¿Ingenuidades? Muchas. Cada día que pasa es un vademécum de equivocaciones. Avanzar y retroceder. Caer y levantar. Amar y odiar. Las energías periclitan y de inmediato se renuevan. La mente es un semillero de milagros.
Espiritualmente el ser humano es una espiral que, en segundos, oscila entre cima a sima. Después de la alegría, la tristeza; luego del triunfo, la derrota; el éxtasis culmina en decepción. Toda procesión tiene su Gólgota.
Las amargas experiencias personales sirven de etiqueta que–recordadas- martirizan por los desatinos que signan nuestras vidas. Cada día nos deja un saldo de arrepentimientos. Por las palabras que no se debieron pronunciar, por las decisiones precipitadas, (¡Ah Omar Yepes!), por ese yo pecador que en las meticulosas contabilidades lo transforman en un sarcófago de dolores íntimos.
Sin más preámbulos narro dos episodios que concluyeron en quejosa decepción. Soy “hijo de Salamina”, a secas, por determinación de su Concejo Municipal. Estoy vinculado a la ciudad por formación intelectual. Quise ser su alcalde pero los hados lo impidieron. Sí fui legislador en el areópago en donde germinan los acuerdos. En la Ciudad Luz me gradué de demagogo tropical.
Para lograr la dirección del conservatismo, institucionalicé “el marrano azul”. Quería incidir en la política del departamento buscando que Salamina fuera mi Cabo Cañaveral. Visité veredas, mandé vituallas, los ágapes fueron multitudinarios, se apuraron guarapos, se rasgaron tiples, tronaron voladores y se cometieron discursos. Los pronósticos eran favorablemente arrolladores.
Esos jolgorios se convertían en ríos de emociones elementales, con flamear de banderas azules y baile de pasillos con el sonso golpeteo de las enramaladas peinillas. Arrasaría en las urnas. Ocho días antes de las elecciones llegó a Salamina Omar Yepes y regaló 500 becas. Mi castillo de naipes se derrumbó. El jefe de mi Partido a quien en ese momento no respaldaba, me transmutó en guiñapo electoral.

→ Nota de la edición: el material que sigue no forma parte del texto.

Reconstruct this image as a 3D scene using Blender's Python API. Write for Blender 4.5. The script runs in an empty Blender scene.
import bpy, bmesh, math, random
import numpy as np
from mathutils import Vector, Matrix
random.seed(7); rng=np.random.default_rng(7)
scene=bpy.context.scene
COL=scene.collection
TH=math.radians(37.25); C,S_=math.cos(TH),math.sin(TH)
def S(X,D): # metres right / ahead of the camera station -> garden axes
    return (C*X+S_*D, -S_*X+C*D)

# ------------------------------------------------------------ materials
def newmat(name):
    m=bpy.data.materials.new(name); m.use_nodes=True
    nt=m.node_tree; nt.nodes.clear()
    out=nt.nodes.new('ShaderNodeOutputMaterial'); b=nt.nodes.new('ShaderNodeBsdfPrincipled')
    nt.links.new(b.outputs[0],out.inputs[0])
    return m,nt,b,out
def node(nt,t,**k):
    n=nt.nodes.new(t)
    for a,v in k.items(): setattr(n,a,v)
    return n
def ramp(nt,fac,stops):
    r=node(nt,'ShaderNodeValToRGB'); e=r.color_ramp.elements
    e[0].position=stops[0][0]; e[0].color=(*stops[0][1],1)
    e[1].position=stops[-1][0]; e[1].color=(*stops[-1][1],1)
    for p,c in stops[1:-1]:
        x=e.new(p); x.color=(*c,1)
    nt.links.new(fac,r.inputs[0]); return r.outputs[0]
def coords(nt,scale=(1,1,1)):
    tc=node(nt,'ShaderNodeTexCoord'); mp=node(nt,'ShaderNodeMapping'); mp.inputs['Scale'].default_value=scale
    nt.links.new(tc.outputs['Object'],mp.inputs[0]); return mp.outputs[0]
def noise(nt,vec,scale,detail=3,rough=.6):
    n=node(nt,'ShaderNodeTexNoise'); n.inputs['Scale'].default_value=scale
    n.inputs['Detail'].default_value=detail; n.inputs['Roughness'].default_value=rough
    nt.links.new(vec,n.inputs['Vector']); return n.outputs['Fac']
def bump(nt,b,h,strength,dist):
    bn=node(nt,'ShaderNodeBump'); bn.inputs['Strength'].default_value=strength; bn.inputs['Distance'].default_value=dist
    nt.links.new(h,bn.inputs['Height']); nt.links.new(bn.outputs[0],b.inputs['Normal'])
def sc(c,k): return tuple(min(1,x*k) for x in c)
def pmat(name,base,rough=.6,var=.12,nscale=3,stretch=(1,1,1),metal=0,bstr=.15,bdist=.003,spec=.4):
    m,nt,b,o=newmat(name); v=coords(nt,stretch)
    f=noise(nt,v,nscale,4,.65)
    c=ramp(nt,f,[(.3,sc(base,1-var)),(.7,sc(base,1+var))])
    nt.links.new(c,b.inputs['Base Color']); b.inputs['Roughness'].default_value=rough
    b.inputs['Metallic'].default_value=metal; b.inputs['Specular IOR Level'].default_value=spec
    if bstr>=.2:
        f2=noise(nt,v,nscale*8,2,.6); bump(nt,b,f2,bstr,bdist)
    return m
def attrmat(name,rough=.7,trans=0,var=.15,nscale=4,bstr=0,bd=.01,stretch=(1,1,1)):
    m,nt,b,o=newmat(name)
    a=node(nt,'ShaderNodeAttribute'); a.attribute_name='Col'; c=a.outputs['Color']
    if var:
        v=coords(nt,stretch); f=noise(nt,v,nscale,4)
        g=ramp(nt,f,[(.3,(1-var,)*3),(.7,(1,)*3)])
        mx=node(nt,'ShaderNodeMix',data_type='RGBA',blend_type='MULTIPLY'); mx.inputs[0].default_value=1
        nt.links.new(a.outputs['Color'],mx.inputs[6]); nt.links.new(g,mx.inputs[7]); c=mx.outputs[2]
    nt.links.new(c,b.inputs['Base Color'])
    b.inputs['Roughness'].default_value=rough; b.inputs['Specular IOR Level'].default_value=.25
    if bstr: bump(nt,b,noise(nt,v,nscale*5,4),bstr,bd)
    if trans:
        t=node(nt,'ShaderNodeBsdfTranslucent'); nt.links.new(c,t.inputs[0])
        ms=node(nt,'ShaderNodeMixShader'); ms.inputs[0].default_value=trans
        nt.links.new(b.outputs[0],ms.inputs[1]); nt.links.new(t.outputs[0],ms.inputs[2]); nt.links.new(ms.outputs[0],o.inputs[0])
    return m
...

La segunda remembranza es divertida y, paradójicamente, cruel. Era otra época muy distinta a aquella de la zurra que me dio Yepes. Me regalé, por que sí, para dictar una serie de charlas sobre la historia de Salamina. Cerraba mi fecunda oficina de Bogotá, tomaba avión y luego carro expreso desde Manizales. Pernoctaba en mi finca Cochabamba. Cada quince días hacía diálogos cordiales en sus escuelas y colegios, y por último, otro con la ciudadanía, en horario nocturno. Esa dedicación la sostuve en todo un año.
Llegaron las elecciones. Había que renovar el Concejo Municipal. El tonto parlero montó cábalas ilusas. Presumía que los alumnos que escuchaban alelados las prolijas memorias de lo que había sido y era la ciudad, debían contar en la intimidad de sus hogares las enseñanzas recogidas de los labios del tribuno.
Y éste, ¡ingenuo que es uno!, creyó que esa semilla esparcida a todos los vientos, tenía que dar frutos en la vendimia de los sufragios. Lanzó lista con solo su nombre para obtener un escaño edilicio. Hubo oratorias adicionales, micrófonos en las calles, más comestibles y promesas. Debían respaldarlo entre 4 y 5 mil sufragantes. Eso creía él.
Llegó la hora de la verificación final. El conferencista regaló dinero para hacer más hemorrágica aquella presentida bonanza. Se pavoneaba ilusionado con el apabullante caudal de sufragios a su favor.
Día de los comicios. Finalizan a las 4 de la tarde. Se espera con impaciencia el resultado.
El grupo de sus remunerados electoreros, levantan copas y embriagados gritan ¡hurras! al nuevo concejal que iba a impactar en el hemiciclo con el torrente de sus conocimientos.
Ingresa veloz un emisario. Todos esperan la feliz noticia… ¡...29 votos…! ¡…que –¡además!- fueron comprados y costosos…!
El frustrado orador, avergonzado, huye de Salamina. Hecho un nazareno regresa a Bogotá y toma una decisión radical: no más pedagogías cívicas.